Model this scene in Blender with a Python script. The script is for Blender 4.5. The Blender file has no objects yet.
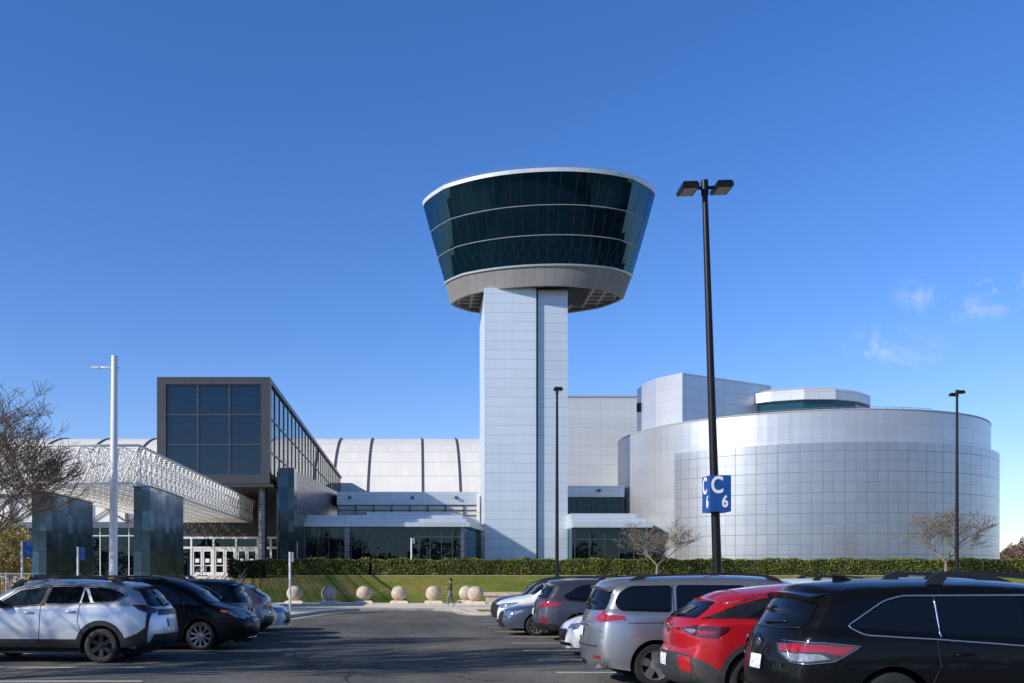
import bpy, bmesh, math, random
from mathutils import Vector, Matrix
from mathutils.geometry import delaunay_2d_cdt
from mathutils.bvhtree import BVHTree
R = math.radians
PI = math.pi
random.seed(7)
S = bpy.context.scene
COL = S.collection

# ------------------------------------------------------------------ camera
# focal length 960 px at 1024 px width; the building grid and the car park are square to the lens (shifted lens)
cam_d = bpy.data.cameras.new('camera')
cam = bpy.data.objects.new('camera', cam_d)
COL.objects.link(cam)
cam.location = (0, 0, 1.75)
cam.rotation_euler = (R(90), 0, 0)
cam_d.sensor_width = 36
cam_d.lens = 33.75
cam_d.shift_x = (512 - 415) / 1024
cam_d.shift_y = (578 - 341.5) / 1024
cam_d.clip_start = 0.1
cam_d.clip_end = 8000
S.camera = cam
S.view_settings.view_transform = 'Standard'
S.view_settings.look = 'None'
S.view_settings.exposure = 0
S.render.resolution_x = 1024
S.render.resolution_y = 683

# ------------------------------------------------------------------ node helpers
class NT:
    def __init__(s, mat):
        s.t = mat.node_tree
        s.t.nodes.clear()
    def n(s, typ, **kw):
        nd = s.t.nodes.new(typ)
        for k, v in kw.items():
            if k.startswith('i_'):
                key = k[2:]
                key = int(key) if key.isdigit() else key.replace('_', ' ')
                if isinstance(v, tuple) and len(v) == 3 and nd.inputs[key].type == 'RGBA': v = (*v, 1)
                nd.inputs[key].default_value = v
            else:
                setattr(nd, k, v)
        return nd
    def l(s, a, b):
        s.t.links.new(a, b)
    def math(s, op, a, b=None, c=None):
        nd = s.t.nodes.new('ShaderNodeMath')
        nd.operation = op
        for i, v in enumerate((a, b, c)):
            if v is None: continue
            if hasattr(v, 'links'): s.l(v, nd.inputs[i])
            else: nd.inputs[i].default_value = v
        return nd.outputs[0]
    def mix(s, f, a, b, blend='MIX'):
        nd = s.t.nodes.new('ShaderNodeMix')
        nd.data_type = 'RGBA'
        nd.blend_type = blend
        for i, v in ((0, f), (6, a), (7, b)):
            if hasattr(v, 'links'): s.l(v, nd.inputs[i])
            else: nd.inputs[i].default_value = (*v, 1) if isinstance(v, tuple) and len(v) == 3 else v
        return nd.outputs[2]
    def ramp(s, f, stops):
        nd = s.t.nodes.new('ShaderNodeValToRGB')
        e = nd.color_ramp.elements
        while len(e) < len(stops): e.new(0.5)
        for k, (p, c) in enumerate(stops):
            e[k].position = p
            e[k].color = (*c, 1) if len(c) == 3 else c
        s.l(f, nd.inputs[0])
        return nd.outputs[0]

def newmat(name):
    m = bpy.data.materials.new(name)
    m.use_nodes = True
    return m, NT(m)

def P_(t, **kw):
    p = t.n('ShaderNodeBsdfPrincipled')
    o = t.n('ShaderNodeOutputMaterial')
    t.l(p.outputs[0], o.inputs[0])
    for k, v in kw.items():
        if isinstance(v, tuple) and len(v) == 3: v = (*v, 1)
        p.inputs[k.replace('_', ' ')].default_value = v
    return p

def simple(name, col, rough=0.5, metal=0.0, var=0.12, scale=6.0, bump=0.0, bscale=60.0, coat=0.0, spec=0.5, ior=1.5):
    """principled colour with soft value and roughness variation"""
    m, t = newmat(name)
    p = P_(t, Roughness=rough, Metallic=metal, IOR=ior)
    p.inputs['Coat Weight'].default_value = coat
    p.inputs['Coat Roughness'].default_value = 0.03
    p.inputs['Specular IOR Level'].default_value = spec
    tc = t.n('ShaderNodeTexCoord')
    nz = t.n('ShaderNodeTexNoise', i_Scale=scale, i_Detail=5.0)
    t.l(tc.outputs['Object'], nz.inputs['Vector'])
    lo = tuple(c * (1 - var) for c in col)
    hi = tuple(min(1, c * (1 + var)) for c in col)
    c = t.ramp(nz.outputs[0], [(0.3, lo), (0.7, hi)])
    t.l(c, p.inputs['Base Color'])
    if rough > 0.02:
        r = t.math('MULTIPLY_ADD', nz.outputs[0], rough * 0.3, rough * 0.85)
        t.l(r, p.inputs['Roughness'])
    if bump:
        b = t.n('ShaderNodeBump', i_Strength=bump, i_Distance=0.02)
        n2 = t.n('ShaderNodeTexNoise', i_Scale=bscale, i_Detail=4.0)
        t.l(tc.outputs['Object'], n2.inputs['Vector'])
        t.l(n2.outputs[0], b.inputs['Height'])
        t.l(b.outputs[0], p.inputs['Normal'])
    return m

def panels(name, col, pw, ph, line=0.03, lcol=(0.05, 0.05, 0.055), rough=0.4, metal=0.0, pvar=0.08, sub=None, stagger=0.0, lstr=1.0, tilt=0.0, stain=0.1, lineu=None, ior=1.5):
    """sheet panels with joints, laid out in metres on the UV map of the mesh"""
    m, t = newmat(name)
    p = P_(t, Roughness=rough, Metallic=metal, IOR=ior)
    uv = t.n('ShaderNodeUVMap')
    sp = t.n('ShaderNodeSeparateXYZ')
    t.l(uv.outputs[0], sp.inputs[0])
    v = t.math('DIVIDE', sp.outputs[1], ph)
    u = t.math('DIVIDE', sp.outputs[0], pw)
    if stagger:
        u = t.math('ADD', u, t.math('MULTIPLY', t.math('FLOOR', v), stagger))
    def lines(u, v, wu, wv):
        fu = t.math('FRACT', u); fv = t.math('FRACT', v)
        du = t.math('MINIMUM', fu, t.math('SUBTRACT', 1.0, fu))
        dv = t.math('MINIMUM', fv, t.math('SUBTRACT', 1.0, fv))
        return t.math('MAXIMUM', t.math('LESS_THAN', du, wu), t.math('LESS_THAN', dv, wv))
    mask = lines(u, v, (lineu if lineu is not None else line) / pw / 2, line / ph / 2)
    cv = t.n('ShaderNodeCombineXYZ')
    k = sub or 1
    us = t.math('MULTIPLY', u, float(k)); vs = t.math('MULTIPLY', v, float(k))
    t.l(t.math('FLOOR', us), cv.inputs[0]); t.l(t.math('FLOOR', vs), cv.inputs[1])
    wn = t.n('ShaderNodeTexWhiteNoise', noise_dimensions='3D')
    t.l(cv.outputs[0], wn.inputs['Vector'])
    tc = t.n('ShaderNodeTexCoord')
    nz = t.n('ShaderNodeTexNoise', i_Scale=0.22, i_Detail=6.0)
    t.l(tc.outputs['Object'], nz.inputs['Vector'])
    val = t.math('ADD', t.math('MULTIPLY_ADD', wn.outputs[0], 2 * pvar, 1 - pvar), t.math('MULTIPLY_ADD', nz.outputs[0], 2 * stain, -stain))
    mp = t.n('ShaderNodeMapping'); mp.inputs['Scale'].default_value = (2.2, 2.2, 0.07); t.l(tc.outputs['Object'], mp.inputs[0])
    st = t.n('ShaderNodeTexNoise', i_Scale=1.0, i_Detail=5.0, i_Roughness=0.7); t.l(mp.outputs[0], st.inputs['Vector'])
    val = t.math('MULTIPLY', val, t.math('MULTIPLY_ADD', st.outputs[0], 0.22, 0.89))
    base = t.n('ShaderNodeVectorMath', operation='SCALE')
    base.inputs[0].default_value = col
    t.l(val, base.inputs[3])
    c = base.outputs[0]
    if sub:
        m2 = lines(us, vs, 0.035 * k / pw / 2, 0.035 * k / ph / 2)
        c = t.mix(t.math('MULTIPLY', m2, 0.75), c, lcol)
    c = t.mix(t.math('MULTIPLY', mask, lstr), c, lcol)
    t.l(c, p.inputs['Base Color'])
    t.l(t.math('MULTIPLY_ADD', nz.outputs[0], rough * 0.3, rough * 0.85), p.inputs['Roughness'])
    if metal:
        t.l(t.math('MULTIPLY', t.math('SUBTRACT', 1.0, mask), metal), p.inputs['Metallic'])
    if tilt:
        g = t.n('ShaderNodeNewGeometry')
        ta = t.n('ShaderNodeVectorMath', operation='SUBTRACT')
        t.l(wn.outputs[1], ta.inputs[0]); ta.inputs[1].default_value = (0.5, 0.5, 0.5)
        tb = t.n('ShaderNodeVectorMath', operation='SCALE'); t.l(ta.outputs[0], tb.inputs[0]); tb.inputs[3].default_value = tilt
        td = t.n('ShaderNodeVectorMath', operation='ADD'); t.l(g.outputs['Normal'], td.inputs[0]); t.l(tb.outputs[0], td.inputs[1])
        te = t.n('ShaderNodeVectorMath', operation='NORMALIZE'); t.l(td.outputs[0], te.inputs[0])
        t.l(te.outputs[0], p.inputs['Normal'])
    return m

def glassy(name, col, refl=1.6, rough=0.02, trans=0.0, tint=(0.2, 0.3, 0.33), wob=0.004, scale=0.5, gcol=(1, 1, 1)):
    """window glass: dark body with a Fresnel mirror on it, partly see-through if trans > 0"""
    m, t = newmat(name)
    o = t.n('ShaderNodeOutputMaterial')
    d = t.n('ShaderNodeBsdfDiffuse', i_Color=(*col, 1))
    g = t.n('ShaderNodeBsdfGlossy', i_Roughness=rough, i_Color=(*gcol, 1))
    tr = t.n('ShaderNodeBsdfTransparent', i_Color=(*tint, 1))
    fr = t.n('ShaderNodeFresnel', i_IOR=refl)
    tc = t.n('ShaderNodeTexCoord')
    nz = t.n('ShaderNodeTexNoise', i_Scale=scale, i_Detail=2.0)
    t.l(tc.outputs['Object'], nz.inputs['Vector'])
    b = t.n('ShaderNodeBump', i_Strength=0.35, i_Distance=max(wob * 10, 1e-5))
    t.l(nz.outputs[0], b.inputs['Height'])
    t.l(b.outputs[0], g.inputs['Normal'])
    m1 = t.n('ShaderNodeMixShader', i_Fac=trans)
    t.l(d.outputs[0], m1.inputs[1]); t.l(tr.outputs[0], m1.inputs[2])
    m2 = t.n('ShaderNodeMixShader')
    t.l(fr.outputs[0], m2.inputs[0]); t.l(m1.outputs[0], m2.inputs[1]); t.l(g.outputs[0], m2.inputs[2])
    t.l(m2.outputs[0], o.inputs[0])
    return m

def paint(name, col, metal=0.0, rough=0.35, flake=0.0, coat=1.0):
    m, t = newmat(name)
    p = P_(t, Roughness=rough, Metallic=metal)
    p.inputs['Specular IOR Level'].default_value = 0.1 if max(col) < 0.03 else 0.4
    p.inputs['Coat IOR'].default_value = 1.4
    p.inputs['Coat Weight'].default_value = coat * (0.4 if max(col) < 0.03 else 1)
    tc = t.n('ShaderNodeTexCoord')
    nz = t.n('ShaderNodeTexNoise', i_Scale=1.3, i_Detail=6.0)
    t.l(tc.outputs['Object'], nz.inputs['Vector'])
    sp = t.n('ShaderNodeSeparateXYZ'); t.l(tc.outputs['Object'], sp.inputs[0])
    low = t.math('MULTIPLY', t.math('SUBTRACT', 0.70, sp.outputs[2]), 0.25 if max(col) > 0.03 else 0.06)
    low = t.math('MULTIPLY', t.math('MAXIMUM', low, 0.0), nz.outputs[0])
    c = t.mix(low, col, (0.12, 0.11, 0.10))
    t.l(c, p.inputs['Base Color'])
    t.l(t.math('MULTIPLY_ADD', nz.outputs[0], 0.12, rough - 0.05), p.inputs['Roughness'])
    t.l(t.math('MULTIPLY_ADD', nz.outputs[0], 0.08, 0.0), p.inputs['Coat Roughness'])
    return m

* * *

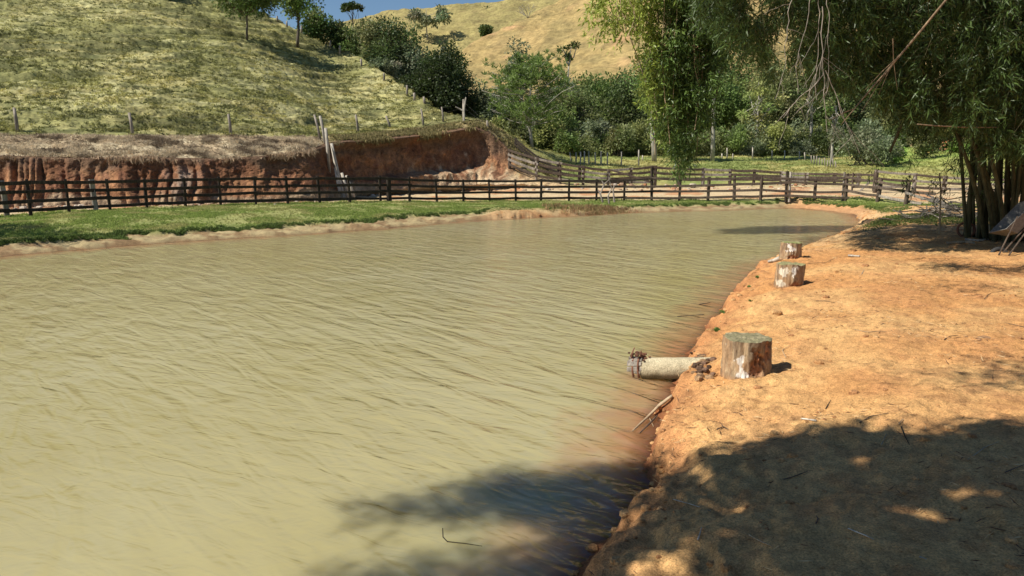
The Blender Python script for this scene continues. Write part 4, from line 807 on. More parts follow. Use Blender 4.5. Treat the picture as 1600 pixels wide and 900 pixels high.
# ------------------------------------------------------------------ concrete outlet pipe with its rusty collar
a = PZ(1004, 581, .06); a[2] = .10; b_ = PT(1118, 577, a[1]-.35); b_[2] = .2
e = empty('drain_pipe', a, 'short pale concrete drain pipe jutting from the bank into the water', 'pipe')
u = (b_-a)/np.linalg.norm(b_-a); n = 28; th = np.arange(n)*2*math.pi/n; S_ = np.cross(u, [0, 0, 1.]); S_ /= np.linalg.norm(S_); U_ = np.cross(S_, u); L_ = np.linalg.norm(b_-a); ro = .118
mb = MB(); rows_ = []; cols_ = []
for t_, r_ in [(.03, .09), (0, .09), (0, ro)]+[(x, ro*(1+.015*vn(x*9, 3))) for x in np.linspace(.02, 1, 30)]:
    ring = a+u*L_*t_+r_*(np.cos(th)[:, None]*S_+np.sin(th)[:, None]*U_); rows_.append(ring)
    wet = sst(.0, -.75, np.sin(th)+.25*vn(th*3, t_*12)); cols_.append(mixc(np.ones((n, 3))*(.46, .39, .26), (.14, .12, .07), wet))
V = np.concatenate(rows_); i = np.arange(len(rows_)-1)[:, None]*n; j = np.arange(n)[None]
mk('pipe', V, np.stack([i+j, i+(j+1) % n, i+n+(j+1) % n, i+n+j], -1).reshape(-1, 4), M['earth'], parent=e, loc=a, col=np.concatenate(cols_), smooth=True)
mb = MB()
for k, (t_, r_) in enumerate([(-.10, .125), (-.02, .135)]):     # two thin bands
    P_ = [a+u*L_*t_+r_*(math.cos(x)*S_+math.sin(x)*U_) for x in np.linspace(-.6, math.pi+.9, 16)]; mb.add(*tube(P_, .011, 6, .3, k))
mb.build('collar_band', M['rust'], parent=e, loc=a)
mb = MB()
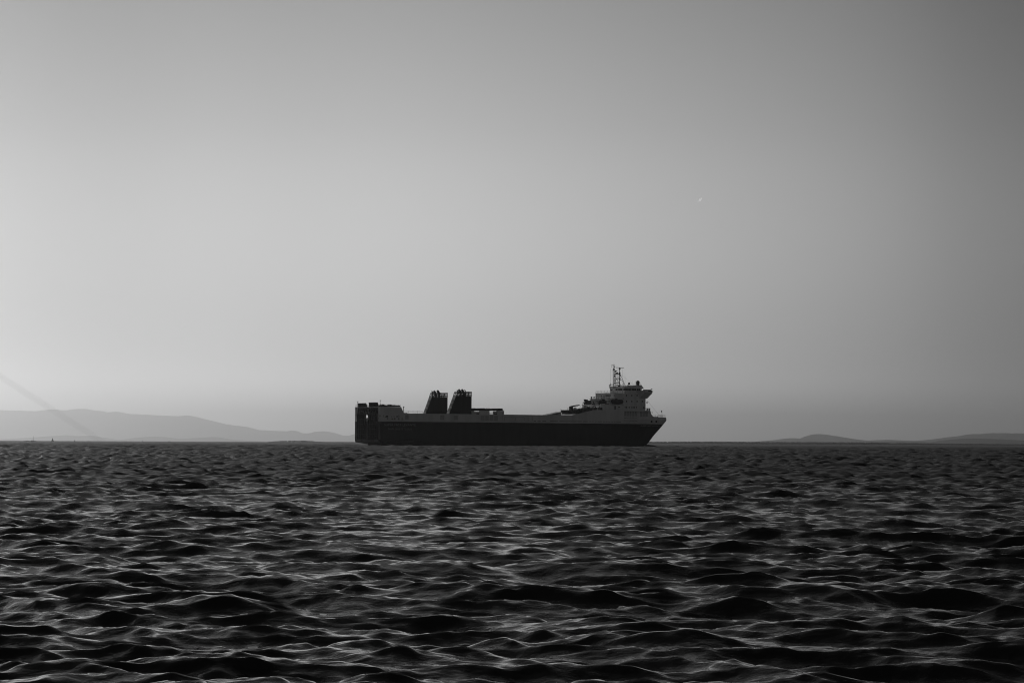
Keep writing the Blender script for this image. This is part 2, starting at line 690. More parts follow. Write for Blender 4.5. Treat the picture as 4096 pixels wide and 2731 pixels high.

==

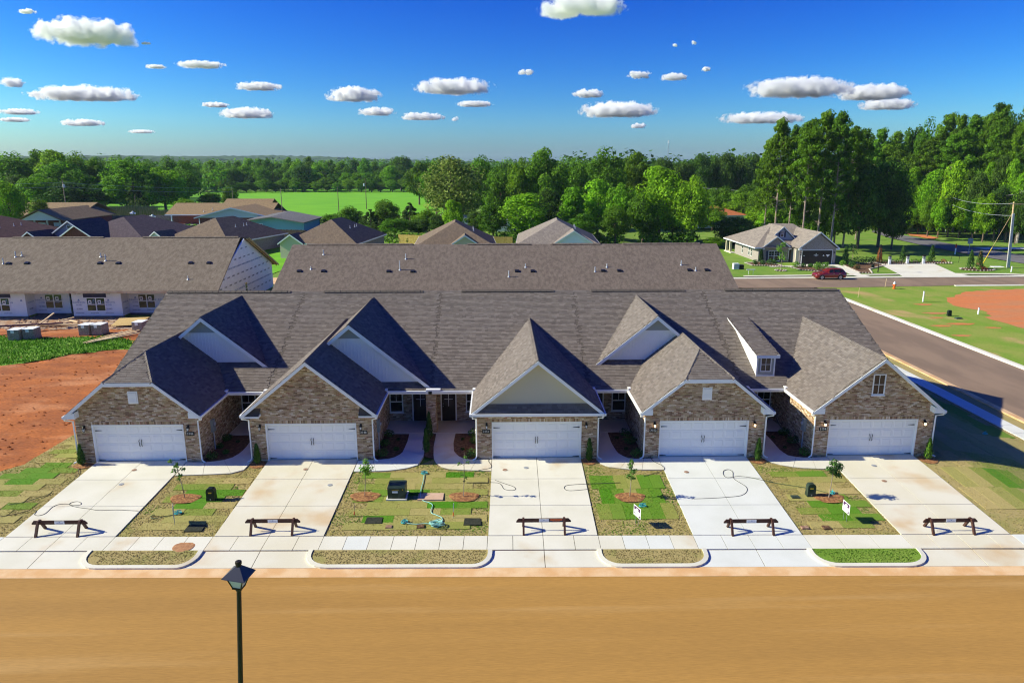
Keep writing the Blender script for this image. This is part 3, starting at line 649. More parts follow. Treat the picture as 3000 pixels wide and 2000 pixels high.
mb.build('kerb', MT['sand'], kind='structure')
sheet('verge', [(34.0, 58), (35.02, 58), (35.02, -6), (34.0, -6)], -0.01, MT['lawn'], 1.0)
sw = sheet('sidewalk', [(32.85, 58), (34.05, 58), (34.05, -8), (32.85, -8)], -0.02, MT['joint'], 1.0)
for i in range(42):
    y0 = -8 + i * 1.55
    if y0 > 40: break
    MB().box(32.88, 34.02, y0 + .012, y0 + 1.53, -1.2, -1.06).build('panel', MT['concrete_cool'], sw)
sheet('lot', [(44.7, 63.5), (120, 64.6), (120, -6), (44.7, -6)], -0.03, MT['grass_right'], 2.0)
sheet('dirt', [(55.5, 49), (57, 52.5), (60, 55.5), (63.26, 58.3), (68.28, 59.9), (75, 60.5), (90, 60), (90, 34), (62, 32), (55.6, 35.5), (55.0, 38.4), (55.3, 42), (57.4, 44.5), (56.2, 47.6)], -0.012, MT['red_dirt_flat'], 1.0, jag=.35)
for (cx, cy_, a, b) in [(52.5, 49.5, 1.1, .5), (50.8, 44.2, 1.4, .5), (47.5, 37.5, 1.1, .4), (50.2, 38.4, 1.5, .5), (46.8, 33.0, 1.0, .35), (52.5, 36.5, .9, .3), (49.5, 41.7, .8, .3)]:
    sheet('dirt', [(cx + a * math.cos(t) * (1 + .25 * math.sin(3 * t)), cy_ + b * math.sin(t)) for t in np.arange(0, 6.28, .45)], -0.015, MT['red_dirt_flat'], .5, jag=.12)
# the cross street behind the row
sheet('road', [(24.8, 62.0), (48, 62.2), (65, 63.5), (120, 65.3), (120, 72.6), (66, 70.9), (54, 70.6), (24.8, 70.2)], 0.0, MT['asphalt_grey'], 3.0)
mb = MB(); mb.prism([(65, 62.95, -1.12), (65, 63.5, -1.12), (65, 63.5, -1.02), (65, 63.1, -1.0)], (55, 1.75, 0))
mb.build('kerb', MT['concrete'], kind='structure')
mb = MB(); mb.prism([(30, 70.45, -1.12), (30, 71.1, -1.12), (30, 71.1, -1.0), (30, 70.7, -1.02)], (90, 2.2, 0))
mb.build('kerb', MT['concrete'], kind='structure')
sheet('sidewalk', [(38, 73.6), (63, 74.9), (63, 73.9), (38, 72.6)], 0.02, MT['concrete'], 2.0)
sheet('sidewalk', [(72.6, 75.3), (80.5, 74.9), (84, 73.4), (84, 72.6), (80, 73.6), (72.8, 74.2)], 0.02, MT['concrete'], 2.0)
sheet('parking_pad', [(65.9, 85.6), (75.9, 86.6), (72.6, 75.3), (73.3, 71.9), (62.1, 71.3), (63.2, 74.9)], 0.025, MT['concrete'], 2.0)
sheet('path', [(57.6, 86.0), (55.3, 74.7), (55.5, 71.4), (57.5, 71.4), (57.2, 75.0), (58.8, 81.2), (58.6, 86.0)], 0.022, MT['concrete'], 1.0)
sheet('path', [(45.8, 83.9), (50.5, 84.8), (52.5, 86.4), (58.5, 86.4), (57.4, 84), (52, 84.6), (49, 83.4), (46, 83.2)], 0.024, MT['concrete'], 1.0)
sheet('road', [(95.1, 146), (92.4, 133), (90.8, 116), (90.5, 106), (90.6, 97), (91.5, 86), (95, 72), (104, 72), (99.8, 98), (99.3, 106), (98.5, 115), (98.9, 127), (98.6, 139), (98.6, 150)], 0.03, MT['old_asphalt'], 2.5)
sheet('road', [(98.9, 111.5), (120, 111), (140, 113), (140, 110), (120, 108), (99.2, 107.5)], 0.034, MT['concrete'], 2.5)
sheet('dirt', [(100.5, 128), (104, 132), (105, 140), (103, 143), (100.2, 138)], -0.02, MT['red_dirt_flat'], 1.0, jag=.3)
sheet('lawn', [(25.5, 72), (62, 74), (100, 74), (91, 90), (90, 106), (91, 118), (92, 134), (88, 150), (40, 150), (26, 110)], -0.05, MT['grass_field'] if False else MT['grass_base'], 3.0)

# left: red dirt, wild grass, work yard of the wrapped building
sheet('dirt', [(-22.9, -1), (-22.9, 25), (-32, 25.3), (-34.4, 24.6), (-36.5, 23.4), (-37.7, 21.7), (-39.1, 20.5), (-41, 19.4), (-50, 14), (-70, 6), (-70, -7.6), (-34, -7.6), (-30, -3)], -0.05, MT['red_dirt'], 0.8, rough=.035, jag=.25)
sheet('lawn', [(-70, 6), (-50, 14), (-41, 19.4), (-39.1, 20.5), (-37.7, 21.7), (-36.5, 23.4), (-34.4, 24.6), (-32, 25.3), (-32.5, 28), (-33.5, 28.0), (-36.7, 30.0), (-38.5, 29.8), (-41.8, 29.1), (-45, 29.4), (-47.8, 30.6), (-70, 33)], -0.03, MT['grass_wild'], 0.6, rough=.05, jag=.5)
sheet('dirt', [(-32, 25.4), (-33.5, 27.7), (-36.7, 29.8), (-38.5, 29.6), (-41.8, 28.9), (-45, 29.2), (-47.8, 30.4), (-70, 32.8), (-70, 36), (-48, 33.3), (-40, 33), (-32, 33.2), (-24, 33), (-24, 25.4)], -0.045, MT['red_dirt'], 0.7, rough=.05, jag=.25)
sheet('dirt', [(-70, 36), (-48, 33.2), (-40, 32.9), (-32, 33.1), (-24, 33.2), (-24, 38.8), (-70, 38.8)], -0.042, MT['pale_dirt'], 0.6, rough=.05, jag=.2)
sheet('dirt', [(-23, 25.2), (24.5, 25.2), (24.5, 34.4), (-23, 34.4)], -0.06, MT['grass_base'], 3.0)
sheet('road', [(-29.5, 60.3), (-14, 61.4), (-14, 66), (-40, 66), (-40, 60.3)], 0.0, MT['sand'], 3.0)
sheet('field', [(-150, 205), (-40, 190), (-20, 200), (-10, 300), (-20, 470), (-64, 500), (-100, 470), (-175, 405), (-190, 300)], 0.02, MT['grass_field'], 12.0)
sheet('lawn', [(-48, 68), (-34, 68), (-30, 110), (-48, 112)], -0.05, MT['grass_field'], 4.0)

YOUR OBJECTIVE
Print exactly what appears from the line holding "Model this scene" down to the line holding "COL = S.collection", both ends kept, leaving out the pictures.

RESULT OF THE TASK
Model this scene in Blender with a Python script. The script is for Blender 4.5. The Blender file has no objects yet.
import bpy, bmesh, math, random
from mathutils import Vector, Matrix
from mathutils.geometry import delaunay_2d_cdt
from mathutils.bvhtree import BVHTree
R = math.radians
PI = math.pi
random.seed(7)
S = bpy.context.scene
COL = S.collection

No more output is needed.